The Minister for Defence (Mr Barnard) has not been straight with this House. Recently he tabled a document which was prepared by the Secretary of . his Department. He tabled it without comment, making it clear to the House, by implication, that he accepted it. Only 2 hours later he was telling the Press that he had some reservations about it. The next day the newspapers were full of the story that 'Barnard rapped Tange on the knuckles'. The Minister denied that the next day, but we know where the story came from. What a farce! What is he prepared to say to the House? The Leader of the House, who is known well in this building for his great skill in manoeuvres both in and out of the House, is well on the way to creating a record for stifling the comments of private members by the use of the gag and the guillotine. The censure motion on which the Prime Minister permitted only 3 speakers to make-

Mr SPEAKER -Order! The honourable gentleman's time has expired. Before I call the next speaker, I should like to point out >to the honourable member for Curtin that it is within the province of a Minister to answer a question during question time as he thinks fit. This was the practice followed by the late Archie Cameron, by Sir John McLeay and by Sir William Aston, and I intend to follow the same procedure.

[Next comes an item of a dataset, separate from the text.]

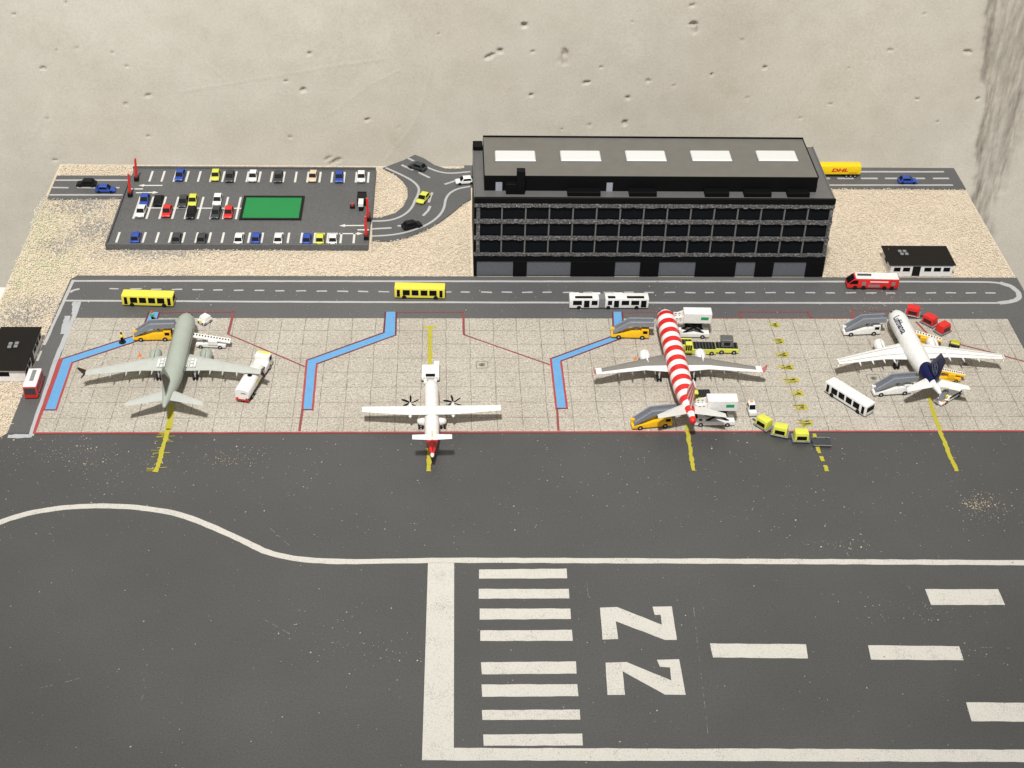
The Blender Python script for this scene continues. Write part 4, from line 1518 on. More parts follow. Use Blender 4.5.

Mr Garland - Mr Speaker, I was not intending to criticise you or your rulings in any way. I was criticising the Ministers.

Mr SPEAKER - You are not criticising me; I am only telling you the forms of the House.

Mr Garland - I am well aware of them.

Mr Daly - Mr Speaker, is it in order for me to make the point that the worst answers ever given in this Parliament were by the honourable member for Curtin when he was a Minister?

Mr SPEAKER -Order! There is no point of order involved.